Question: When making large purchases, you usually pay a certain amount of the purchase up front ( called a down payment ) and then take a

When making large purchases, you usually pay a certain amount of the purchase up front (called a down payment) and then take a loan to pay off the remaining amount. The debt associated with said loan accrues interest which you also have to pay off, which is (one of many ways) how banks make money.
Say you bought a car for $25,000 from a dealership using a 24 month payment plan and that the bank financing your loan charges interest at an annul rate of 5% and compounds interest daily.
(a) Say you made no down payment. How much would you owe the bank by the end of the 24 month payment period? Divide this amount by 24 to find how much you would owe the bank each month. Hint: If you made no down payment, then all $25,000 dollars you borrowed is accruing interest.

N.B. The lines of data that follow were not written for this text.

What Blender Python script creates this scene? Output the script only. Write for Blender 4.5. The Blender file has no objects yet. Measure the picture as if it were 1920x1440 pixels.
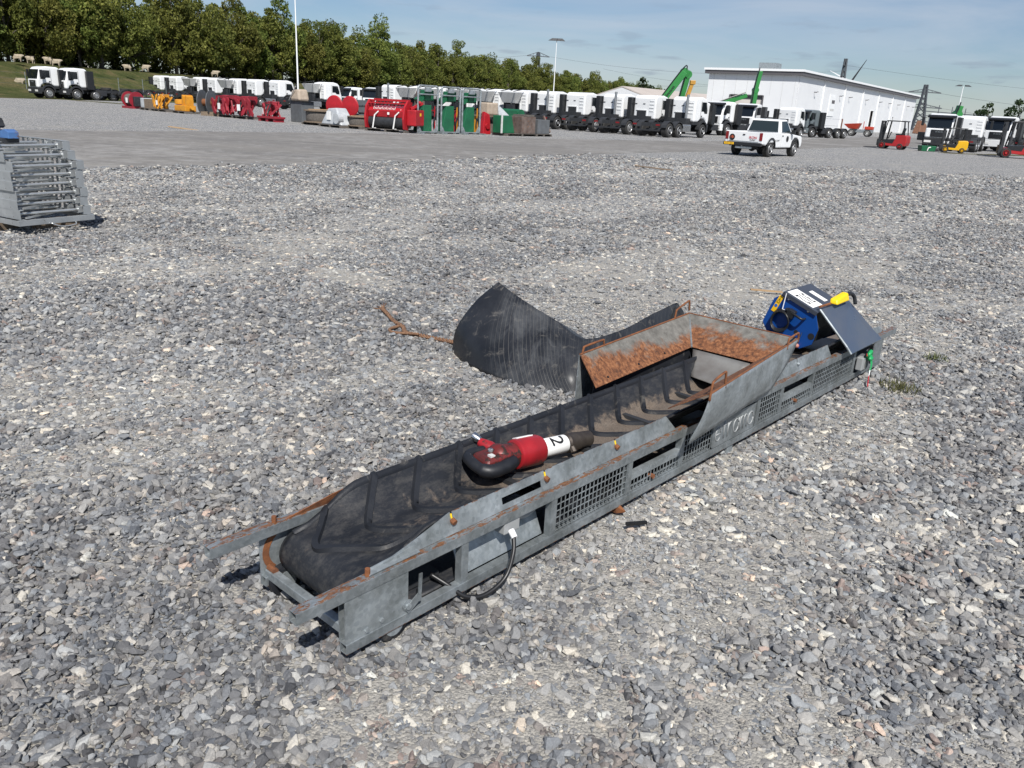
import bpy, bmesh, math, random
import numpy as np
from mathutils import Vector, Matrix
R=math.radians
random.seed(7); RNG=np.random.default_rng(11)
S=bpy.context.scene
COL=S.collection
# ---------------------------------------------------------------- camera
cam_d=bpy.data.cameras.new('camera'); cam=bpy.data.objects.new('camera',cam_d); COL.objects.link(cam)
cam_d.sensor_width=36; cam_d.lens=28.125; cam_d.clip_end=6000; cam_d.clip_start=.05
PITCH=math.atan(523/1500); ROLL=R(3.1)
_fw=Vector((0,math.cos(PITCH),-math.sin(PITCH))); _up0=Vector((0,math.sin(PITCH),math.cos(PITCH))); _rt0=Vector((1,0,0))
_rx=_rt0*math.cos(ROLL)+_up0*math.sin(ROLL); _uy=_up0*math.cos(ROLL)-_rt0*math.sin(ROLL)
cam.matrix_world=Matrix(((_rx.x,_uy.x,-_fw.x,0),(_rx.y,_uy.y,-_fw.y,0),(_rx.z,_uy.z,-_fw.z,1.7),(0,0,0,1)))
S.camera=cam
# ---------------------------------------------------------------- sky, sun, exposure
SUN_EL=R(49); SH=Vector((-.18,.98,0)).normalized()      # direction the shadows fall
W=bpy.data.worlds.new('World'); S.world=W; W.use_nodes=True
nt=W.node_tree; nt.nodes.clear()
o=nt.nodes.new('ShaderNodeOutputWorld'); bg=nt.nodes.new('ShaderNodeBackground'); sk=nt.nodes.new('ShaderNodeTexSky')
sk.sky_type='NISHITA'; sk.sun_disc=False; sk.sun_elevation=SUN_EL
sk.sun_rotation=math.atan2(-SH.x,-SH.y)
sk.air_density=1.0; sk.dust_density=.25; sk.ozone_density=2.0
bg.inputs['Strength'].default_value=.06
tc=nt.nodes.new('ShaderNodeTexCoord')
def wn(t,**k):
    n=nt.nodes.new(t)
    for a,b in k.items(): n.inputs[a].default_value=b
    return n
def wl(a,b): nt.links.new(a,b)
# thin streaky high cloud
mp=wn('ShaderNodeMapping'); mp.inputs['Scale'].default_value=(1.2,1.2,7.5); mp.inputs['Rotation'].default_value=(R(3),R(7),R(20)); wl(tc.outputs['Generated'],mp.inputs['Vector'])
n1=wn('ShaderNodeTexNoise',Scale=2.1,Detail=7,Roughness=.55,Distortion=.6); wl(mp.outputs[0],n1.inputs['Vector'])
r1=nt.nodes.new('ShaderNodeValToRGB'); r1.color_ramp.elements[0].position=.38; r1.color_ramp.elements[1].position=.72; wl(n1.outputs['Fac'],r1.inputs[0])
# small flat cumulus far off, low over the horizon
mp2=wn('ShaderNodeMapping'); mp2.inputs['Scale'].default_value=(6,6,34); wl(tc.outputs['Generated'],mp2.inputs['Vector'])
n2=wn('ShaderNodeTexNoise',Scale=2.6,Detail=4,Roughness=.5); wl(mp2.outputs[0],n2.inputs['Vector'])
r2=nt.nodes.new('ShaderNodeValToRGB'); r2.color_ramp.elements[0].position=.60; r2.color_ramp.elements[1].position=.70; wl(n2.outputs['Fac'],r2.inputs[0])
sx=nt.nodes.new('ShaderNodeSeparateXYZ'); wl(tc.outputs['Generated'],sx.inputs[0])
lo=nt.nodes.new('ShaderNodeMapRange'); lo.inputs['From Min'].default_value=.02; lo.inputs['From Max'].default_value=.13; lo.inputs['To Min'].default_value=.55; lo.inputs['To Max'].default_value=0; wl(sx.outputs['Z'],lo.inputs['Value'])
mu2=nt.nodes.new('ShaderNodeMath'); mu2.operation='MULTIPLY'; wl(r2.outputs[0],mu2.inputs[0]); wl(lo.outputs[0],mu2.inputs[1])
mu1=nt.nodes.new('ShaderNodeMath'); mu1.operation='MULTIPLY'; mu1.inputs[1].default_value=.62; wl(r1.outputs[0],mu1.inputs[0])
hz=nt.nodes.new('ShaderNodeMix'); hz.data_type='RGBA'; hz.blend_type='MULTIPLY'; hz.inputs['Factor'].default_value=1; wl(sk.outputs[0],hz.inputs[6]); hz.inputs[7].default_value=(.87,.965,1.14,1)
m1=nt.nodes.new('ShaderNodeMix'); m1.data_type='RGBA'; wl(mu1.outputs[0],m1.inputs['Factor']); wl(hz.outputs[2],m1.inputs[6]); m1.inputs[7].default_value=(8.2,8.9,10.0,1)
m2=nt.nodes.new('ShaderNodeMix'); m2.data_type='RGBA'; wl(mu2.outputs[0],m2.inputs['Factor']); wl(m1.outputs[2],m2.inputs[6]); m2.inputs[7].default_value=(3.6,4.3,5.6,1)
wl(m2.outputs[2],bg.inputs['Color']); wl(bg.outputs[0],o.inputs['Surface'])
sd=bpy.data.lights.new('sun','SUN'); sd.energy=4.9; sd.angle=R(.53); sd.color=(1,.965,.915)
sun=bpy.data.objects.new('sun',sd); COL.objects.link(sun)
_d=Vector((SH.x*math.cos(SUN_EL),SH.y*math.cos(SUN_EL),-math.sin(SUN_EL)))
sun.rotation_euler=_d.to_track_quat('-Z','Y').to_euler(); sun.location=(0,-20,30)
S.cycles.max_bounces=6; S.cycles.diffuse_bounces=3; S.cycles.transmission_bounces=3; S.cycles.transparent_max_bounces=4
vs=S.view_settings; vs.view_transform='Standard'; vs.look='None'; vs.exposure=.26; vs.gamma=1; vs.use_curve_mapping=False
# ---------------------------------------------------------------- materials
MATS={}
def nodes(name):
    m=bpy.data.materials.new(name); m.use_nodes=True; t=m.node_tree
    b=t.nodes['Principled BSDF']; MATS[name]=m
    return m,t,b
def N(t,ty,**k):
    n=t.nodes.new(ty)
    for a,v in k.items():
        if a in n.inputs: n.inputs[a].default_value=v
        else: setattr(n,a,v)
    return n
def ramp(t,src,stops):
    r=t.nodes.new('ShaderNodeValToRGB'); e=r.color_ramp.elements
    e[0].position,e[0].color=stops[0][0],(*stops[0][1],1) if len(stops[0][1])==3 else stops[0][1]
    e[1].position,e[1].color=stops[-1][0],(*stops[-1][1],1)
    for p,c in stops[1:-1]:
        q=e.new(p); q.color=(*c,1)
    t.links.new(src,r.inputs[0]); return r
def mix(t,f,a,b,blend='MIX'):
    m=t.nodes.new('ShaderNodeMix'); m.data_type='RGBA'; m.blend_type=blend
    for s,v in (('Factor',f),(6,a),(7,b)):
        if isinstance(v,(int,float)): m.inputs[s].default_value=v
        elif isinstance(v,tuple): m.inputs[s].default_value=(*v,1) if len(v)==3 else v
        else: t.links.new(v,m.inputs[s])
    return m.outputs[2]
def math_(t,op,a,b=0,clamp=False):
    m=t.nodes.new('ShaderNodeMath'); m.operation=op; m.use_clamp=clamp
    for i,v in enumerate((a,b)):
        if isinstance(v,(int,float)): m.inputs[i].default_value=v
        else: t.links.new(v,m.inputs[i])
    return m.outputs[0]
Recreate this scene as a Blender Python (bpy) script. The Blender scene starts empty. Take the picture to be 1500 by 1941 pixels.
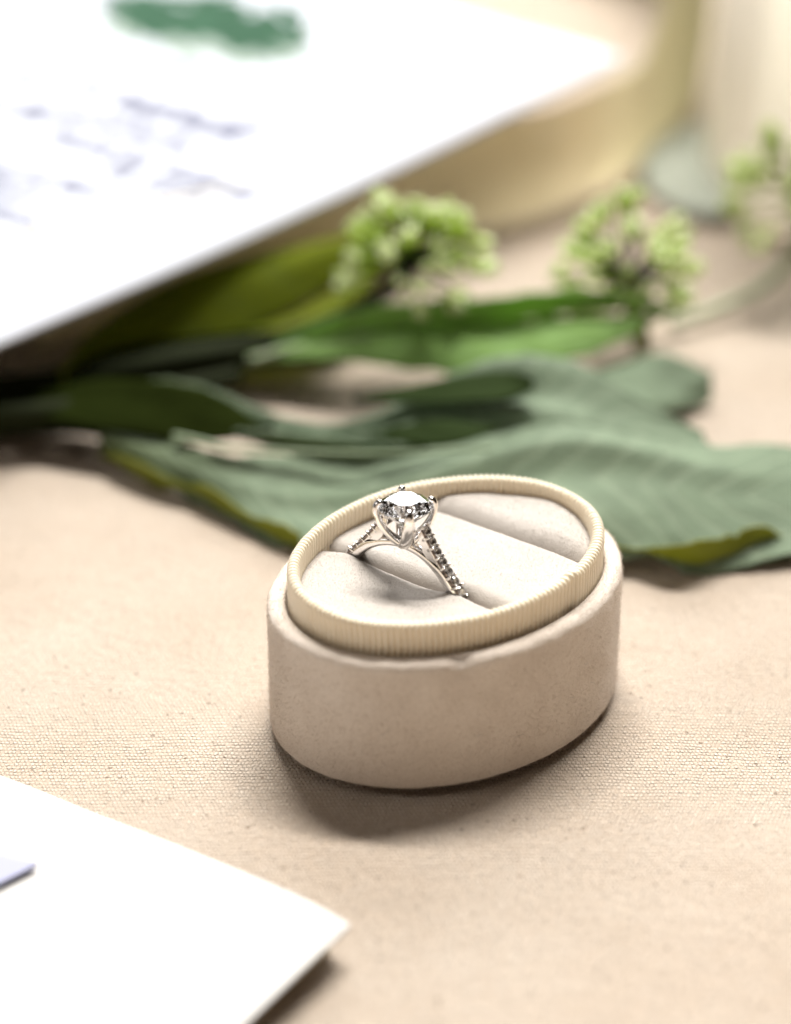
import bpy, bmesh, math, random
from mathutils import Vector, Matrix, noise
random.seed(7)
PI = math.pi
sc = bpy.context.scene
COL = sc.collection
sc.unit_settings.system = 'METRIC'
sc.unit_settings.scale_length = 0.01          # one Blender unit is one centimetre

# ------------------------------------------------------------------ camera
F_PX = 5000.0; PITCH = math.radians(28.5); CAM_H = 17.6
cd = bpy.data.cameras.new('camera'); cam = bpy.data.objects.new('camera', cd); COL.objects.link(cam)
cam.location = (0, 0, CAM_H); cam.rotation_euler = (PI/2 - PITCH, 0, 0)
cd.sensor_fit = 'HORIZONTAL'; cd.sensor_width = 24; cd.lens = F_PX/1500*24
cd.clip_start = 0.5; cd.clip_end = 1000
cd.dof.use_dof = True; cd.dof.focus_distance = 31.5; cd.dof.aperture_fstop = cd.lens*1e-3/(2*0.60)
cd.dof.aperture_blades = 9
sc.camera = cam

# ------------------------------------------------------------------ light
w = bpy.data.worlds.new('World'); sc.world = w; w.use_nodes = True
bg = w.node_tree.nodes['Background']
bg.inputs['Color'].default_value = (1.0, 0.66, 0.42, 1); bg.inputs['Strength'].default_value = 0.025
def area(name, loc, target, sx, sy, power, color):
    ld = bpy.data.lights.new(name, 'AREA'); ld.shape = 'RECTANGLE'; ld.size = sx; ld.size_y = sy
    ld.energy = power; ld.color = color
    o = bpy.data.objects.new(name, ld); COL.objects.link(o); o.location = loc
    o.rotation_euler = (Vector(target) - Vector(loc)).to_track_quat('-Z', 'Y').to_euler()
    return o
area('high_window', (22, 133, 207), (0.6, 31, 1), 140, 20, 1290000, (1.0, 0.972, 0.93))
area('low_window', (7, 205, 104), (0.6, 31, 1), 168, 92, 470000, (1.0, 0.985, 0.97))
area('side_light', (-95, 12, 60), (0.6, 31, 1), 30, 42, 16000, (1.0, 0.97, 0.94))  # added for diamond sparkle; the box's light left rim suggests a side window
area('room_fill', (-12, -80, 20), (0.6, 31, 1), 150, 36, 12000, (1.0, 0.82, 0.66))
area('overhead_sparkle', (-15, 0, 150), (0.6, 31, 1), 80, 60, 17000, (1.0, 0.93, 0.85))  # unseen overhead lamp, added to brighten the diamond's dark facets
sc.view_settings.view_transform = 'Standard'; sc.view_settings.look = 'None'
sc.view_settings.exposure = 0.0; sc.view_settings.gamma = 1
cy = sc.cycles
cy.use_denoising = True; cy.max_bounces = 14; cy.transmission_bounces = 14; cy.glossy_bounces = 6
cy.diffuse_bounces = 4; cy.caustics_refractive = True; cy.caustics_reflective = False
cy.use_adaptive_sampling = False
cy.sample_clamp_indirect = 8

# ------------------------------------------------------------------ helpers
SP, CP = math.sin(PITCH), math.cos(PITCH)
def at(px, py, z=0.0):
    """photograph point -> place on the horizontal level z"""
    a = (px-750)/F_PX; b = -(py-970.5)/F_PX
    d = Vector((a, CP + b*SP, -SP + b*CP))
    t = (z-CAM_H)/d.z
    return Vector((d.x*t, d.y*t, z))

def tag(o, label=None, cat=None, group=None, kind=None):
    if label: o['label'] = label
    if cat: o['category'] = cat
    if group: o['group'] = group
    if kind: o['kind'] = kind
    return o
def empty(name, loc=(0, 0, 0), rz=0):
    o = bpy.data.objects.new(name, None); COL.objects.link(o); o.location = loc; o.rotation_euler = (0, 0, rz)
    o.empty_display_size = .5
    return o
def mk(name, verts, faces, m, parent=None, smooth=True):
    me = bpy.data.meshes.new(name); me.from_pydata([tuple(v) for v in verts], [], faces)
    me.update()
    if smooth: me.polygons.foreach_set('use_smooth', [True]*len(me.polygons))
    if m: me.materials.append(m)
    o = bpy.data.objects.new(name, me); COL.objects.link(o)
    if parent: o.parent = parent
    return o
def mkbm(name, bm, m, parent=None, smooth=True):
    me = bpy.data.meshes.new(name); bm.to_mesh(me); bm.free()
    if smooth: me.polygons.foreach_set('use_smooth', [True]*len(me.polygons))
    if m: me.materials.append(m)
    o = bpy.data.objects.new(name, me); COL.objects.link(o)
    if parent: o.parent = parent
    return o
def catmull(P, n):
    P = [Vector(p) for p in P]; Q = [P[0]*2-P[1]] + P + [P[-1]*2-P[-2]]
    out = []
    N = len(P)-1
    for i in range(n+1):
        t = i/n*N; k = min(int(t), N-1); f = t-k
        a, b, c, d = Q[k], Q[k+1], Q[k+2], Q[k+3]
        out.append(.5*((2*b)+(c-a)*f+(2*a-5*b+4*c-d)*f*f+(3*b-a-3*c+d)*f**3))
    return out
def tube_data(path, radii, seg=10, cap=True, V=None, F=None, flat=1.0):
    V = [] if V is None else V; F = [] if F is None else F
    base = len(V); n = len(path)
    nrm = None
    for i, p in enumerate(path):
        t = (path[min(i+1, n-1)] - path[max(i-1, 0)]).normalized()
        if nrm is None:
            nrm = t.orthogonal().normalized()
        nrm = (nrm - t*nrm.dot(t)).normalized(); bn = t.cross(nrm)
        r = radii[i] if isinstance(radii, (list, tuple)) else radii
        for k in range(seg):
            a = 2*PI*k/seg
            V.append(p + nrm*math.cos(a)*r + bn*math.sin(a)*r*flat)
    for i in range(n-1):
        for k in range(seg):
            k2 = (k+1) % seg
            F.append((base+i*seg+k, base+i*seg+k2, base+(i+1)*seg+k2, base+(i+1)*seg+k))
    if cap:
        F.append(tuple(base+k for k in reversed(range(seg))))
        F.append(tuple(base+(n-1)*seg+k for k in range(seg)))
    return V, F
def tube(name, pts, r0, r1, m, parent=None, n=30, seg=10):
    path = catmull(pts, n); rad = [r0+(r1-r0)*i/n for i in range(n+1)]
    V, F = tube_data(path, rad, seg)
    return mk(name, V, F, m, parent)

# ------------------------------------------------------------------ materials
class NT:
    def __init__(s, name):
        s.m = bpy.data.materials.new(name); s.m.use_nodes = True; s.t = s.m.node_tree
        s.p = s.t.nodes['Principled BSDF']; s.out = s.t.nodes['Material Output']
        s.co = s.t.nodes.new('ShaderNodeTexCoord')
    def n(s, ty, **k):
        x = s.t.nodes.new(ty)
        for a, b in k.items(): setattr(x, a, b)
        return x
    def l(s, a, b): s.t.links.new(a, b)
    def inp(s, node, key, v):
        if hasattr(v, 'is_linked') or isinstance(v, bpy.types.NodeSocket): s.l(v, node.inputs[key])
        else: node.inputs[key].default_value = v
    def noise(s, scale, detail=4, rough=.55, dist=0, vec=None):
        x = s.n('ShaderNodeTexNoise'); s.l(vec or s.co.outputs['Object'], x.inputs['Vector'])
        x.inputs['Scale'].default_value = scale; x.inputs['Detail'].default_value = detail
        x.inputs['Roughness'].default_value = rough; x.inputs['Distortion'].default_value = dist
        return x.outputs['Fac']
    def math(s, op, a, b=0.0, c=0.0):
        x = s.n('ShaderNodeMath', operation=op); s.inp(x, 0, a); s.inp(x, 1, b)
        if op in ('MULTIPLY_ADD', 'COMPARE', 'WRAP', 'SMOOTH_MAX'): s.inp(x, 2, c)
        return x.outputs[0]
    def ramp(s, fac, stops):
        x = s.n('ShaderNodeValToRGB'); s.l(fac, x.inputs['Fac']); e = x.color_ramp.elements
        while len(e) < len(stops): e.new(.5)
        for q, (p, c) in zip(e, stops):
            q.position = p; q.color = (*c, 1) if len(c) == 3 else c
        return x.outputs['Color']
    def mix(s, fac, a, b, mode='MIX'):
        x = s.n('ShaderNodeMix', data_type='RGBA', blend_type=mode)
        s.inp(x, 0, fac)
        for i, v in ((6, a), (7, b)):
            if isinstance(v, (tuple, list)): x.inputs[i].default_value = (*v[:3], 1)
            else: s.l(v, x.inputs[i])
        return x.outputs[2]
    def bump(s, h, strength, dist, prev=None):
        x = s.n('ShaderNodeBump'); s.l(h, x.inputs['Height']); x.inputs['Strength'].default_value = strength
        x.inputs['Distance'].default_value = dist
        if prev: s.l(prev, x.inputs['Normal'])
        return x.outputs['Normal']
    def set(s, **k):
        for a, v in k.items():
            key = {'col': 'Base Color', 'rough': 'Roughness', 'metal': 'Metallic', 'spec': 'Specular IOR Level',
                   'nrm': 'Normal', 'sheen': 'Sheen Weight', 'sheenr': 'Sheen Roughness', 'trans': 'Transmission Weight', 'ior': 'IOR',
                   'sheent': 'Sheen Tint'}[a]
            if isinstance(v, tuple): v = (*v[:3], 1)
            s.inp(s.p, key, v)
        return s
    def translucent(s, fac, col):
        tr = s.n('ShaderNodeBsdfTranslucent')
        if isinstance(col, tuple): tr.inputs['Color'].default_value = (*col, 1)
        else: s.l(col, tr.inputs['Color'])
        mx = s.n('ShaderNodeMixShader'); mx.inputs[0].default_value = fac
        s.l(s.p.outputs[0], mx.inputs[1]); s.l(tr.outputs[0], mx.inputs[2]); s.l(mx.outputs[0], s.out.inputs['Surface'])
        return s

def mat_canvas():
    s = NT('canvas_cloth'); p = 0.050
    wob = s.n('ShaderNodeTexNoise'); s.l(s.co.outputs['Object'], wob.inputs['Vector'])
    wob.inputs['Scale'].default_value = 2.6; wob.inputs['Detail'].default_value = 6; wob.inputs['Roughness'].default_value = .62
    sub = s.n('ShaderNodeVectorMath', operation='SUBTRACT'); s.l(wob.outputs['Color'], sub.inputs[0]); sub.inputs[1].default_value = (.5, .5, .5)
    scl = s.n('ShaderNodeVectorMath', operation='SCALE'); s.l(sub.outputs[0], scl.inputs[0]); scl.inputs['Scale'].default_value = .10
    add = s.n('ShaderNodeVectorMath', operation='ADD'); s.l(s.co.outputs['Object'], add.inputs[0]); s.l(scl.outputs[0], add.inputs[1])
    sep = s.n('ShaderNodeSeparateXYZ'); s.l(add.outputs[0], sep.inputs[0])
    q = .066
    row = s.math('FLOOR', s.math('DIVIDE', sep.outputs[1], q))
    xs = s.math('ADD', s.math('DIVIDE', sep.outputs[0], p), s.math('MULTIPLY', row, .5))
    ax = s.math('POWER', s.math('ABSOLUTE', s.math('SINE', s.math('MULTIPLY', xs, PI))), .6)
    ay = s.math('POWER', s.math('ABSOLUTE', s.math('SINE', s.math('MULTIPLY', sep.outputs[1], PI/q))), .6)
    cid = s.n('ShaderNodeCombineXYZ'); s.l(s.math('FLOOR', xs), cid.inputs[0]); s.l(row, cid.inputs[1])
    wn = s.n('ShaderNodeTexWhiteNoise'); s.l(cid.outputs[0], wn.inputs['Vector'])
    weave = s.math('MULTIPLY', s.math('MULTIPLY', ax, ay), s.math('ADD', .45, s.math('MULTIPLY', wn.outputs['Value'], .55)))
    slub = s.noise(9, 6, .7); fine = s.noise(48, 3, .6); big = s.noise(.35, 4, .6); mid = s.noise(2.4, 5, .65)
    h = s.math('ADD', s.math('MULTIPLY', weave, .8), s.math('ADD', s.math('MULTIPLY', slub, 1.3), s.math('MULTIPLY', fine, .9)))
    b = s.bump(h, 1.0, .046)
    b = s.bump(mid, .5, .06, b)
    c = s.ramp(big, [(.3, (.74, .625, .51)), (.7, (.85, .745, .63))])
    c = s.mix(s.math('MULTIPLY', s.math('SUBTRACT', 1.0, weave), .50), c, (.36, .24, .14))
    # dark seed flecks of unbleached cotton, gathered in loose patches
    v = s.n('ShaderNodeTexVoronoi'); s.l(s.co.outputs['Object'], v.inputs['Vector']); v.inputs['Scale'].default_value = 6.5
    v.inputs['Randomness'].default_value = 1
    rnd = s.n('ShaderNodeSeparateColor'); s.l(v.outputs['Color'], rnd.inputs[0])
    fl = s.math('MULTIPLY', s.math('LESS_THAN', v.outputs['Distance'], s.math('MULTIPLY', rnd.outputs[0], .18)), s.math('GREATER_THAN', s.noise(1.1, 3), .47))
    c = s.mix(s.math('MULTIPLY', fl, .62), c, (.16, .09, .045))
    c = s.mix(s.math('MULTIPLY', s.math('GREATER_THAN', s.noise(30, 2, .5),   .66), .20), c, (.24, .15, .08))
    s.set(col=c, rough=.92, spec=.15, nrm=b, sheen=.15, sheenr=.5)
    return s.m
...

(b) Write a function f(n) that tells you how much you've payed for the car after n months assuming you made no down payment.
(c) Say you made a 20% down payment. How much would you owe the bank by the end of the 24 month payment period? Divide this amount by 24 to find how much you would owe the bank each month. Hint: If you made a 20% down payment, then you would be borrowing 80% of $25,000 dollars.
(d) Write a function g(n) that tells you how much you've payed for the car after n months assuming you made a 20% down payment.